Currencies by Country:

Beginning Market Valuation of Australia’s Leading Bank: Macquarie Bank

The year ending January 2002 was the worst in the Australian dollar’s history. The Aussi became infamously known as the “Pacific Peso.” The Aussi’s future looked so baleful that he head of the Australian stock exchange, Maurice Newman, suggested that Australia relinquish the Aussi and adopt the US dollar. The value reached in 2001 was the lowest since the currency was floated in 1983. Since its inception it moved from 1.10 A$/US$ to 48 A$ / US $. A local bank predicted the currency would move still lower to 37 cents per USD. The Australian dollar moves with gold – gold went down. However, the Aussi went down relative to gold 28%! Major Australian companies such as Woodside Petroleum and even large banks were bid on by foreign competitors. The government actually had to intervene on Woodside’s behalf to stop the acquisition. In the stock market, the instability caused by the Aussi Dollar led to a bad year for IPO’s, 2/3 of them fell from their issue price. The poor exchange rate hit Australian travel agencies particularly badly, but was profitable for exporters who could pay workers in cheapened dollars. The deterioration of the Australian dollar in 2001 was precipitated by two types of factors: those originating within the country and those without.

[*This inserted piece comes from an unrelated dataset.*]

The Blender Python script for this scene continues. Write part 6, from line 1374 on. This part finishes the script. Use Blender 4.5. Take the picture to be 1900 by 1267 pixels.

Internally, the Aussi was plagued by inappropriate government policy. At a time when the currency was plummeting and confidence in Australia was low, the Federal Government insisted on low interest rates. They insisted on interest rates on a par with the US and ignoring the risk premium that the countries position demanded. In addition, foreign investors demanded reforms in industry policy. Reforms were needed to make the Australian economy profitable. The IMF suggested decoupling pensions from salary level and increased work participation from welfare recipients. Foreigners were simply not willing to invest in Australian companies until changes were made allowing them to be more profitable. In addition, the government had accumulated a high current account deficit, 4.5% of GDP. This, combined with the political risk factor of an election year did not make Australia an enticing investment for foreign dollars.

Australian Dollars have always been, to a large extent, tossed at the mercy of foreign affairs. In 2001, the Aussi was impaled by a strong USD. A global recession mired Australia’s chief trading partners, the US and Japan, leading to a lower price for gold. Australia was increasingly at the mercy of these global conditions because of its high foreign debt. Additionally, investors thought Australians would not be able to adapt to the new technology based economy and remain only capable of producing archaic raw materials. These factors combined to make Australia’s economic prospects for 2001 void of profit.